On the left is the Locomotive throttle selection. In the centre is the schematic track plan (also shown on the right) with the dynamic objects like points, signals and level crossings. The right hand window is the 'Route Control' where points can be switched based on the start and end blocks with one 'click'.

The schematic track plan

The end-to-end layout has three main control points. Adelheim / Maiklingen, Pupenhausen and Thomasburg. Each area has a set of points and tracks for switching or storage.

Controls at Pupenhausen ...

At Pupenhausen are the control boxes for the points, signals and level crossing. Pupenhausen also has the main DCC controller, the Multimaus.

... at Maiklingen & Adelheim

Below the Maiklingen station is the Adelheim storage yard. These two areas are controlled by two switching boxes and a Roco Lokmaus 2.

... and at Thomasburg

The Thomasburg storage yard has a switch box for point control and a Lokmaus 2 for shunting activities. Each Lokmaus can be handheld with 2 meters of cable.


The point motors are from Conrad Elektronik. They have automatic switch off and a frog polarisation switch .

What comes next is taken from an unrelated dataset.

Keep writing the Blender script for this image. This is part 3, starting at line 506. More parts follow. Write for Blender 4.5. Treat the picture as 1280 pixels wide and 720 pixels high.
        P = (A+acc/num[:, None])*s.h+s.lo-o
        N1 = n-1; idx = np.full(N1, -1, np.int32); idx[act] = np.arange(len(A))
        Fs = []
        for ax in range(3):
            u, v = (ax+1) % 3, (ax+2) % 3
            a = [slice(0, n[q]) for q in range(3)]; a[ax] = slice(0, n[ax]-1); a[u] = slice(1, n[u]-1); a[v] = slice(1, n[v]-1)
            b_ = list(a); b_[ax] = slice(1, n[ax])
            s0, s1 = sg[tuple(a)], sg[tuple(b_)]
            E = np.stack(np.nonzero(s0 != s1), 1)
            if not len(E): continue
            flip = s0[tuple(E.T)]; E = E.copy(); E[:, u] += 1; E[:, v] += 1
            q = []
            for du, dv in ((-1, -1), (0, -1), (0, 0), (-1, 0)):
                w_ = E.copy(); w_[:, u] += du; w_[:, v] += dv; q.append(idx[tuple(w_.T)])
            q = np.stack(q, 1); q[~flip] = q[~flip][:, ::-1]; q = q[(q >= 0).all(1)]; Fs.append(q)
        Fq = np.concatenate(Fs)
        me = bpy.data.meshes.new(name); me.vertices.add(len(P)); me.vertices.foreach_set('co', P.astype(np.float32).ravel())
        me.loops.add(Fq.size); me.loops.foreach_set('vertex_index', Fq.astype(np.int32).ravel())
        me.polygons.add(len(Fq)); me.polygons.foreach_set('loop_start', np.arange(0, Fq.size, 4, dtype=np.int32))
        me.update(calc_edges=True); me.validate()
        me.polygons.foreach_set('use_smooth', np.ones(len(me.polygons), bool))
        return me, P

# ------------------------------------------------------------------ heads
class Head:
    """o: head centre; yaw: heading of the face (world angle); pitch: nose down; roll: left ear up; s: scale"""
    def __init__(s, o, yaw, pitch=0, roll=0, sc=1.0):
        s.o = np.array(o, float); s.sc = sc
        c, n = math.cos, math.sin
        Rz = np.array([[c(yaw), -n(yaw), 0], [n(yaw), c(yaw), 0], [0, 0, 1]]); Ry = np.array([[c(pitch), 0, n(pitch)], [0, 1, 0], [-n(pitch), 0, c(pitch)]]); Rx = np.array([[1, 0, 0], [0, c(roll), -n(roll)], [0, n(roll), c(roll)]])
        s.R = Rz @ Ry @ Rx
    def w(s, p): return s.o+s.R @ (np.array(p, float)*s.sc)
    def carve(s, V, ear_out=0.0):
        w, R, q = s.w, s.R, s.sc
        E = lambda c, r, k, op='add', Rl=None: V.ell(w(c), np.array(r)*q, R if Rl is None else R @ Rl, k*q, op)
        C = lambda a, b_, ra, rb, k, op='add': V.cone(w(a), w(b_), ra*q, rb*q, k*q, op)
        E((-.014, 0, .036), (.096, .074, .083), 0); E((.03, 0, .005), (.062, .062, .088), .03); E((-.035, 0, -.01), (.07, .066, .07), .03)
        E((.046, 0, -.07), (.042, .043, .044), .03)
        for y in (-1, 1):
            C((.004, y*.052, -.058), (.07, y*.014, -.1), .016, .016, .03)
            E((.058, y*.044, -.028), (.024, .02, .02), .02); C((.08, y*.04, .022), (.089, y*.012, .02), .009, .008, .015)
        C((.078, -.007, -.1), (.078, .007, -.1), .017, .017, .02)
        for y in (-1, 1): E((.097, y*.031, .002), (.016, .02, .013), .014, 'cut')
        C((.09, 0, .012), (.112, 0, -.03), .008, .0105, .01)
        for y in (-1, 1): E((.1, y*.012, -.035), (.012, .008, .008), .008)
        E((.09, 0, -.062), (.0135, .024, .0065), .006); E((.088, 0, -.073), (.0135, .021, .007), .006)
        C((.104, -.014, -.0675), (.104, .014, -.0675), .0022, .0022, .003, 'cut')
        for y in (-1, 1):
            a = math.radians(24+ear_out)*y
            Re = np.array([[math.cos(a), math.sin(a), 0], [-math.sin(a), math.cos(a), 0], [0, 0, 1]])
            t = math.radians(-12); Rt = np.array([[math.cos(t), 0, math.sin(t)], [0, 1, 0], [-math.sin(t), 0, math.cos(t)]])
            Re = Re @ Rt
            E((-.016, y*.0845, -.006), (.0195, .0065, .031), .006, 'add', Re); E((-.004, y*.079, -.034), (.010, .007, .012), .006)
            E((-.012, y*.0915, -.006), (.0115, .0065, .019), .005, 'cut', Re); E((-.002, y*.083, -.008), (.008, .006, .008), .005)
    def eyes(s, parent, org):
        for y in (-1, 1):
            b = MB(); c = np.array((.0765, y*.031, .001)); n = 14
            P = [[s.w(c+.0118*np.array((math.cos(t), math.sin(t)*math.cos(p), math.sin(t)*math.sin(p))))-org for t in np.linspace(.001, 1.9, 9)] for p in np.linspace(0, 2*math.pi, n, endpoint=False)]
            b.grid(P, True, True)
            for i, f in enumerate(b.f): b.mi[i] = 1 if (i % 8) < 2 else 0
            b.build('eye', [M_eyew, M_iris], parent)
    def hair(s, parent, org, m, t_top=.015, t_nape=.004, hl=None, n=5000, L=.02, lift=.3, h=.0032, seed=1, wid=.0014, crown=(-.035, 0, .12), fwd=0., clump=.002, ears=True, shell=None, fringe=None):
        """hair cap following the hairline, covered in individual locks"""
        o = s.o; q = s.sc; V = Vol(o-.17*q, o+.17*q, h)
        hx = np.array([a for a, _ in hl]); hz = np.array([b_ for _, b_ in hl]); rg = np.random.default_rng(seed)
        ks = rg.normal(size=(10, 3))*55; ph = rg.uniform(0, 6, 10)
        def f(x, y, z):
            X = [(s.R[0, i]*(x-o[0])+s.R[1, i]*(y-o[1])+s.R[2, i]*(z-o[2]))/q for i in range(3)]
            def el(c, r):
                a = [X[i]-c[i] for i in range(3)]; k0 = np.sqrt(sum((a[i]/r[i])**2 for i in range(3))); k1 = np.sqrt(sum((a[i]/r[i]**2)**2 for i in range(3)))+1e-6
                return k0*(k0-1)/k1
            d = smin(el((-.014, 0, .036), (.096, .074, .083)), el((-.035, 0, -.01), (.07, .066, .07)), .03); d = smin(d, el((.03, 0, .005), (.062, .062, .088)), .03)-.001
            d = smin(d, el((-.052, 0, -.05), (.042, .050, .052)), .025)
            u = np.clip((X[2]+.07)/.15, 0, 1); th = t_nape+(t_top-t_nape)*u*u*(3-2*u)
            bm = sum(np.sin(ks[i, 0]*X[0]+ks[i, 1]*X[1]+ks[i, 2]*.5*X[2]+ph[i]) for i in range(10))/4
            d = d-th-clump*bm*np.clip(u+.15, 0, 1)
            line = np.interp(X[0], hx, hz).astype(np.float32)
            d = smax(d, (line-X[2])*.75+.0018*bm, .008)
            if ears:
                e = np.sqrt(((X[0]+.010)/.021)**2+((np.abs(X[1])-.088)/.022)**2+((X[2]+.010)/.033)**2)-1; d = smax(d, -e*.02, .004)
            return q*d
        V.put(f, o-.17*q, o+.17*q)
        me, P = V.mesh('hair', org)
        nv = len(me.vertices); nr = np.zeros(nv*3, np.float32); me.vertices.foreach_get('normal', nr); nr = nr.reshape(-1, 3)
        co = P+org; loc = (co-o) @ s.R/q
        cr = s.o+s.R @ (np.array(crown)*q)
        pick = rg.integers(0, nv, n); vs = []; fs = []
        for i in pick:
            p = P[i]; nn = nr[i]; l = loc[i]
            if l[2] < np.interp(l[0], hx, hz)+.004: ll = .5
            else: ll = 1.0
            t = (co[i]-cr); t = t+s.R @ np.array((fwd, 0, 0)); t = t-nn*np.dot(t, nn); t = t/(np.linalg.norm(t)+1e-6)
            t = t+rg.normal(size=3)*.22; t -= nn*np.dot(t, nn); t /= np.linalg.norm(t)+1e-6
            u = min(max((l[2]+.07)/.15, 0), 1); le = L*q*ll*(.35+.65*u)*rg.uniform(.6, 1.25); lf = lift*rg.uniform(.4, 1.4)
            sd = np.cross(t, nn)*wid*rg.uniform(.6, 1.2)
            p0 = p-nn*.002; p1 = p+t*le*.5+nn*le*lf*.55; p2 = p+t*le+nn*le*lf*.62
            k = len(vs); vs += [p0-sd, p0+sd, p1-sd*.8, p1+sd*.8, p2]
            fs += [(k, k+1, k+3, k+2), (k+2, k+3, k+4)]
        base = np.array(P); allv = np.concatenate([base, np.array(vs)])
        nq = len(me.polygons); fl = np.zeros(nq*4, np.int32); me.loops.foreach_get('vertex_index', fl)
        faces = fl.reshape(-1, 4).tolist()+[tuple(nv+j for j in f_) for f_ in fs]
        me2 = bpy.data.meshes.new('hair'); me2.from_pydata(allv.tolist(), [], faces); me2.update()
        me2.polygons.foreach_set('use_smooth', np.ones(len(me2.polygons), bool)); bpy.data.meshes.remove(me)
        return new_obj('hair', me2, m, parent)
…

The motors are activated with a momentary miniature Switch. The switches are connected in parallel to the decoder outputs.


In parallel to each switch is a DCC point motor decoder. A single decoder module can operate 4 separate point motors.


The PC interface board connects  to a 'slave' input on the Roco 10764 - Digital Amplifier and to the PC through a USB port.

The Point and Solenoid Decoders schematics

The diagram opposite shows the wiring for the eight DCC decoder modules.

Modules 1 to 6 are 'point motor decoders'. These create a pulse of about 500 mS which is enough for the motor to complete its movement.

Modules 7 and 8 are 'magnet article decoders'. These decoders produce a stronger but shorter pulse and are used for switching solenoids or relais. I use them for switching level crossings, semaphore signals and the frog polarity on the diamond crossing in Maiklingen.